>>>>
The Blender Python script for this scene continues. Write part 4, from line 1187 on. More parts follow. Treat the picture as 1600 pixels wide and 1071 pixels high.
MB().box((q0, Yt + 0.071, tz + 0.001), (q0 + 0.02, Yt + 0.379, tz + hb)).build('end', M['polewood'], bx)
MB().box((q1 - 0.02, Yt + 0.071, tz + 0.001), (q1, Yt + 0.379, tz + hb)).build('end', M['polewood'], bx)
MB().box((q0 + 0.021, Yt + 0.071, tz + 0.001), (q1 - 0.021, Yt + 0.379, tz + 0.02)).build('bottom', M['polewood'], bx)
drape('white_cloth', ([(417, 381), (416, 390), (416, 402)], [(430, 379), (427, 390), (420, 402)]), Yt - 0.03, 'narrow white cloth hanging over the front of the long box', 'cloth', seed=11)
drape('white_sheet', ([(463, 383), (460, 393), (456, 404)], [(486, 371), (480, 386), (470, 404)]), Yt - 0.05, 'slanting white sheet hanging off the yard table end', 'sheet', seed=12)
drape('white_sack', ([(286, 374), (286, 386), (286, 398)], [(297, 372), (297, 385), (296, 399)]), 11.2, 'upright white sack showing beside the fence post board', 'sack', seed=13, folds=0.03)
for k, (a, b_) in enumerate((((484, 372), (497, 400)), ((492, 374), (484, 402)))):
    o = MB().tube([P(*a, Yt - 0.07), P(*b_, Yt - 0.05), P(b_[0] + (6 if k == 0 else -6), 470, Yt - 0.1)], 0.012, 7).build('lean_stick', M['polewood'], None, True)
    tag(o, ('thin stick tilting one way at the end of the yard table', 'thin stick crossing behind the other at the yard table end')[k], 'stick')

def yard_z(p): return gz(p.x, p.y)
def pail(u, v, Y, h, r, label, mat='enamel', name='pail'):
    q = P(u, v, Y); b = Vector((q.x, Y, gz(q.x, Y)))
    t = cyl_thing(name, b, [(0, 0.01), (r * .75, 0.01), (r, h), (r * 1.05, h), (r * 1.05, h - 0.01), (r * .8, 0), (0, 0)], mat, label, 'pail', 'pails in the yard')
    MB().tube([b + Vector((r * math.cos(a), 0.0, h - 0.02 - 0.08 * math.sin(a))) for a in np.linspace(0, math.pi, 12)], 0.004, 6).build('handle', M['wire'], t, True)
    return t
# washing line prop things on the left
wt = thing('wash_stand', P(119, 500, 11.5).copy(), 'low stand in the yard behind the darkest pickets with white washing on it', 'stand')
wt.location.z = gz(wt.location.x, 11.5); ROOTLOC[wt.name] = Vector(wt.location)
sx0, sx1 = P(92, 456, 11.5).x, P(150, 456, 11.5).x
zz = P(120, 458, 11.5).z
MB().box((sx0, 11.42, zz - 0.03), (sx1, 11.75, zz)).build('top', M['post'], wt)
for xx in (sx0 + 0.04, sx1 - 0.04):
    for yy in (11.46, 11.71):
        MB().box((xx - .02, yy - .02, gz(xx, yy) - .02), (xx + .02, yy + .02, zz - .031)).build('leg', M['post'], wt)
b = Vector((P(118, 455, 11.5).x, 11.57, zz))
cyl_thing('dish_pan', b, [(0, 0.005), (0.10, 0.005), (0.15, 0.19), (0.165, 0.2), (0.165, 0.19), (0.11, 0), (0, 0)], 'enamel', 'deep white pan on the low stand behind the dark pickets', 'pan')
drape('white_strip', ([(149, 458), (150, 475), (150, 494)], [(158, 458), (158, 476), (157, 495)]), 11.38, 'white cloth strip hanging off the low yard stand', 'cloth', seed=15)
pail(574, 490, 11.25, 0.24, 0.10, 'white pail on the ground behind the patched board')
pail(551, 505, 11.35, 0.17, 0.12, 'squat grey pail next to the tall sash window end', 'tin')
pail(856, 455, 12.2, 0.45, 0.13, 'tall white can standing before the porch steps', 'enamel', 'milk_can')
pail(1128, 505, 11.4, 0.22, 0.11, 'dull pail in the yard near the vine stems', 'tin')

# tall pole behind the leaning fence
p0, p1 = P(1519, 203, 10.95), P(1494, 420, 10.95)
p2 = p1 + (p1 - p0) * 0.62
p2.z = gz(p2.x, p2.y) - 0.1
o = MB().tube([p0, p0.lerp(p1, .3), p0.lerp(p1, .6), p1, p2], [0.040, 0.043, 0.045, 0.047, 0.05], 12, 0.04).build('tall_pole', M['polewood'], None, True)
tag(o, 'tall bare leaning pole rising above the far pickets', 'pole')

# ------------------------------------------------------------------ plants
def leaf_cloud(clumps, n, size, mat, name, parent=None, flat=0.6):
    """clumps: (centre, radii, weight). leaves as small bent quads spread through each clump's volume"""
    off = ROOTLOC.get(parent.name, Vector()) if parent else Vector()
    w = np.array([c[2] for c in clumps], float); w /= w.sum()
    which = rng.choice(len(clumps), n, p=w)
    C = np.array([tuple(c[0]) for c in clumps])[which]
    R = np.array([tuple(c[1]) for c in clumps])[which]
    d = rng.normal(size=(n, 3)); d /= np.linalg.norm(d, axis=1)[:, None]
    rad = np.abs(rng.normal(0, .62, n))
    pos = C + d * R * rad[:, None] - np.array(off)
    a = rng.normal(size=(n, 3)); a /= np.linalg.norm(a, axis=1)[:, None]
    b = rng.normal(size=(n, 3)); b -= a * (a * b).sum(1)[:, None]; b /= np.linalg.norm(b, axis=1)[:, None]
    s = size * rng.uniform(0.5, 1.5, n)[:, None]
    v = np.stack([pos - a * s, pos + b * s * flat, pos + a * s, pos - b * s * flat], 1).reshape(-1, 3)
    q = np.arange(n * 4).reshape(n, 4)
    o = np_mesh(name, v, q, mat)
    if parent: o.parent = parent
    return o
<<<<
WORK INSTRUCTIONS » Reproduce only the lines from the top of the material through the one bearing "tag(o, ('thin stick", each exactly as it stands.

TASK RESPONSE »
The Blender Python script for this scene continues. Write part 4, from line 1187 on. More parts follow. Treat the picture as 1600 pixels wide and 1071 pixels high.
MB().box((q0, Yt + 0.071, tz + 0.001), (q0 + 0.02, Yt + 0.379, tz + hb)).build('end', M['polewood'], bx)
MB().box((q1 - 0.02, Yt + 0.071, tz + 0.001), (q1, Yt + 0.379, tz + hb)).build('end', M['polewood'], bx)
MB().box((q0 + 0.021, Yt + 0.071, tz + 0.001), (q1 - 0.021, Yt + 0.379, tz + 0.02)).build('bottom', M['polewood'], bx)
drape('white_cloth', ([(417, 381), (416, 390), (416, 402)], [(430, 379), (427, 390), (420, 402)]), Yt - 0.03, 'narrow white cloth hanging over the front of the long box', 'cloth', seed=11)
drape('white_sheet', ([(463, 383), (460, 393), (456, 404)], [(486, 371), (480, 386), (470, 404)]), Yt - 0.05, 'slanting white sheet hanging off the yard table end', 'sheet', seed=12)
drape('white_sack', ([(286, 374), (286, 386), (286, 398)], [(297, 372), (297, 385), (296, 399)]), 11.2, 'upright white sack showing beside the fence post board', 'sack', seed=13, folds=0.03)
for k, (a, b_) in enumerate((((484, 372), (497, 400)), ((492, 374), (484, 402)))):
    o = MB().tube([P(*a, Yt - 0.07), P(*b_, Yt - 0.05), P(b_[0] + (6 if k == 0 else -6), 470, Yt - 0.1)], 0.012, 7).build('lean_stick', M['polewood'], None, True)
    tag(o, ('thin stick tilting one way at the end of the yard table', 'thin stick crossing behind the other at the yard table end')[k], 'stick')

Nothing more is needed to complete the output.